Bottom-up growth outpaces global gloom

Global macro concerns may have outweighed trading yesterday due to light reporting; however out of the 36 individual companies that reported to the market, 79% beat expectations, meaning bottom-up actuals outpaced the global gloom being generated by geopolitics.

Source: Bloomberg

The S&P made a new intraday record high on the back of the better earnings, while the US consumer price index held the line meaning trade was unhindered by data. However, core CPI was lower than expected, meaning the FOMC will continue to point to inflation as a reason to retain the current monetary setting for the Fed funds rate.

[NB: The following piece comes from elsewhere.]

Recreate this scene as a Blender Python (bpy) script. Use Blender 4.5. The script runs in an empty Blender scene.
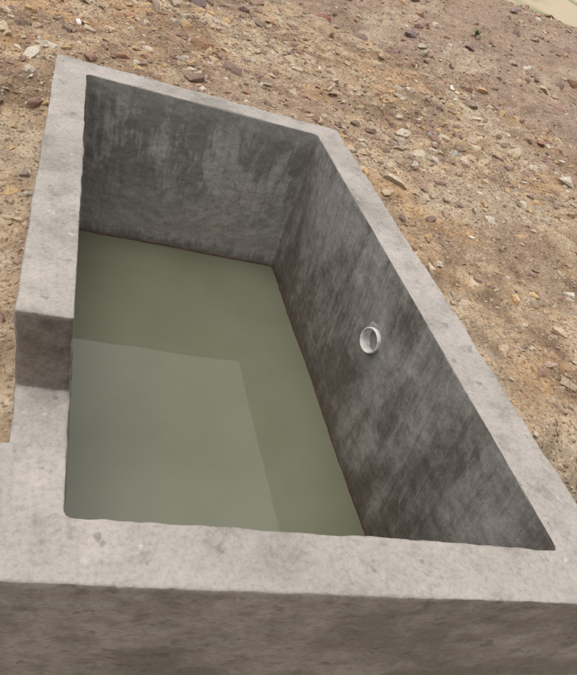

What will be even more important to this call is wage inflation. In the coming weeks we will see wage inflation data from three different sources: ADP non-farm payroll numbers will have an inflation index built into it; the employment cost index with its a key measure of wage inflation; and then the official non-farm payrolls which also produces a wage inflation gauge.

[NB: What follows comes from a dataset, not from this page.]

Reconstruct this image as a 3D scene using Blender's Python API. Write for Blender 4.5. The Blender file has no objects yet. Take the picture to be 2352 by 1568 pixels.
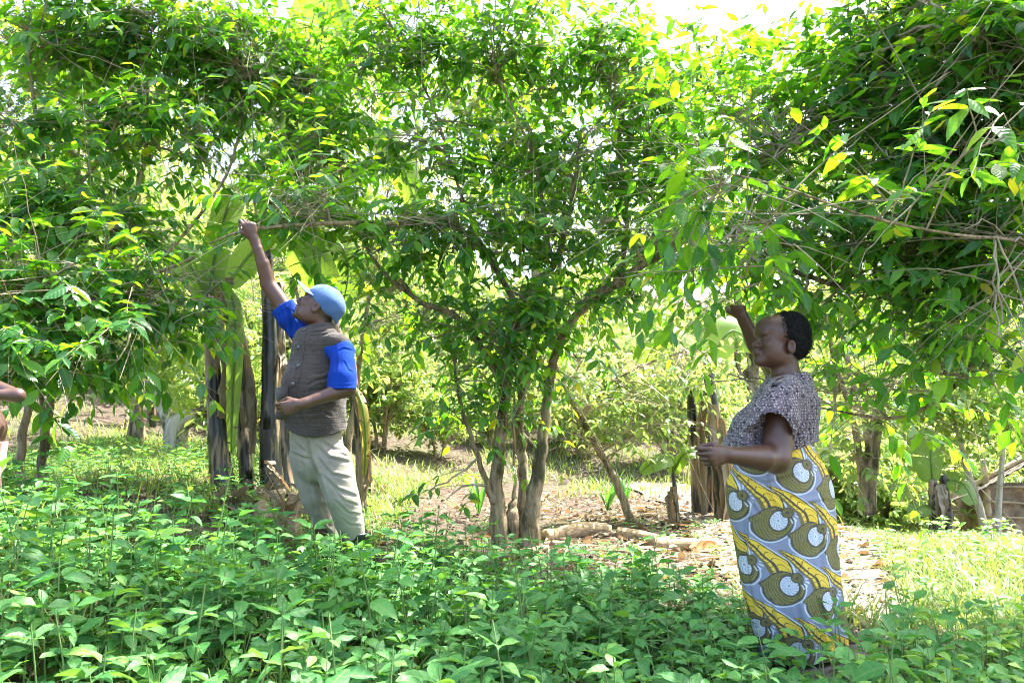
import bpy, math, random
import numpy as np
from mathutils import Vector
from mathutils.bvhtree import BVHTree

# ------------------------------------------------------------------ camera, sky, sun, exposure
scene = bpy.context.scene
COL = scene.collection
PITCH = math.radians(4.9)
CAM = np.array([0.0, 0.0, 1.15])
FPX = 1699.0                                   # focal length in pixels of a 2352 px wide picture
cam_data = bpy.data.cameras.new('camera')
cam = bpy.data.objects.new('camera', cam_data)
COL.objects.link(cam)
cam.location = CAM.tolist()
cam.rotation_euler = (math.pi / 2 + PITCH, 0, 0)
cam_data.sensor_width = 36
cam_data.lens = 36 * FPX / 2352
cam_data.clip_start = 0.05
cam_data.clip_end = 500
cam_data.dof.use_dof = True
cam_data.dof.focus_distance = 4.3
cam_data.dof.aperture_fstop = 8.0
scene.camera = cam

SUN_EL, SUN_AZ = math.radians(60), math.radians(50)     # sun stands behind the trees, a little to the right
world = bpy.data.worlds.new('World')
scene.world = world
world.use_nodes = True
wn = world.node_tree
wn.nodes.clear()
sky = wn.nodes.new('ShaderNodeTexSky')
sky.sky_type = 'NISHITA'
sky.sun_disc = False
sky.sun_elevation = SUN_EL
sky.sun_rotation = SUN_AZ
sky.air_density = 1.0
sky.dust_density = 4.0
sky.ozone_density = 1.0
bg = wn.nodes.new('ShaderNodeBackground')
bg.inputs['Strength'].default_value = 0.15
wo = wn.nodes.new('ShaderNodeOutputWorld')
wn.links.new(sky.outputs[0], bg.inputs[0])
wn.links.new(bg.outputs[0], wo.inputs[0])
sl = bpy.data.lights.new('sun', 'SUN')
sl.energy = 4.6
sl.angle = math.radians(0.5)
sl.color = (1.0, 0.97, 0.91)
sun = bpy.data.objects.new('sun', sl)
COL.objects.link(sun)
sd = Vector((math.sin(SUN_AZ) * math.cos(SUN_EL), math.cos(SUN_AZ) * math.cos(SUN_EL), math.sin(SUN_EL)))
sun.rotation_euler = sd.to_track_quat('Z', 'Y').to_euler()
scene.view_settings.view_transform = 'Standard'
scene.view_settings.look = 'None'
scene.view_settings.gamma = 1.0
scene.view_settings.exposure = 2.68
scene.view_settings.use_curve_mapping = False
scene.cycles.max_bounces = 8
scene.cycles.diffuse_bounces = 4
scene.cycles.glossy_bounces = 3
scene.cycles.transmission_bounces = 6
scene.cycles.transparent_max_bounces = 8
scene.cycles.use_denoising = True
scene.cycles.pixel_filter_type = 'BLACKMAN_HARRIS'
scene.cycles.filter_width = 1.1

# ------------------------------------------------------------------ helpers
CT, ST = math.cos(PITCH), math.sin(PITCH)
def at(px, py, Y):
    """point of the place seen at (px, py) of the 2352 px wide picture, Y metres ahead"""
    u = (px - 1176.0) / FPX
    v = (784.0 - py) / FPX
    d = np.array([u, CT - v * ST, ST + v * CT])
    return CAM + d * (Y / d[1])
def ppm(Y):
    return FPX / Y
def proj(P):
    q = np.asarray(P, float) - CAM
    dep = q[..., 1] * CT + q[..., 2] * ST
    up = -q[..., 1] * ST + q[..., 2] * CT
    return 1176 + FPX * q[..., 0] / dep, 784 - FPX * up / dep
def S(t):
    t = np.clip(t, 0, 1)
    return t * t * (3 - 2 * t)
def T(x, y):
    x = np.asarray(x, float); y = np.asarray(y, float)
    z = 0.55 * S((-x - 0.1) / 3.0) * S((y - 0.5) / 2.5)
    z = z + 0.42 * S((-x - 3.2) / 3.5) * S((y - 6.5) / 4.5)
    z = z + 0.16 * np.maximum(0, -x - 6.5) * S((y - 6) / 6)
    z = z - 1.7 * S((x - 2.2) / 3.5) * S((y - 5.4) / 6.5)
    z = z + 0.05 * S((x - 1.9 - 0.4 * (y - 4)) / 0.9) * S((y - 2.0) / 2)
    z = z + 0.165 * np.maximum(0, y - 11.0) * (y < 400)
    z = z + 0.018 * (np.sin(2.1 * x + 1.3 * y) + np.sin(3.7 * x - 2.3 * y + 1) + 0.6 * np.sin(7.1 * x + 5.3 * y))
    return z
def unit(v):
    v = np.asarray(v, float)
    return v / (np.linalg.norm(v, axis=-1, keepdims=True) + 1e-12)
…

Chairperson Janet Yellen has increasingly pointed out that there is more to be done with monetary policy to rectify the wage growth concerns. Although the FOMC’s target of 6.5% unemployment has been well and truly reached, wages are dead flat and if it was to contract it would spook confidence, meaning the FOMC is likely to hold the line with the Fed funds rate and an early rise seems unlikely.

This is why I see the current trend in the market holding true; the US markets are moving higher and are likely to continue this trend in the interim. There are reasons to point to possible pull-backs, but again the S&P futures are now up to 123 trading days without a 5% or more pull-back, which suggests come September the market is likely to be higher still. Come October, when the Fed fully withdraws the asset purchase programme, then we might see this trend slowing and/or reversing. Until this reverses, I am following the trend.  

Ahead of the Australian open

The AUD will again take centre stage in Asian currency trading, with Australian CPI data due at 11.30am AEST. Year-on-year numbers are estimated to hit 3.0%, which would be right on the edge of the RBA’s comfort range of 2% to 3%.

However, the figures to concentrate on from an RBA perspective are the trimmed mean figures, with core inflation, which is estimated to hit 2.7%. Do not be surprised to see the AUD possibly overreaching to the CPI read on theories of rate hikes; this is likely to settle if the trimmed mean comes in-line with expectations, meaning inflation remains contained.

We are currently calling the ASX 200 up 16 points to 5556; today could be the decisive break out of the heavily-defended resistance level of 5540 to 5545. A close above this level is likely to see the market returning to upside risk in the interim as we approach FY14 earnings season. The banks have seen lax trading and may see the euphoria of the last 24 hours of trading as a reason to break out of the slump.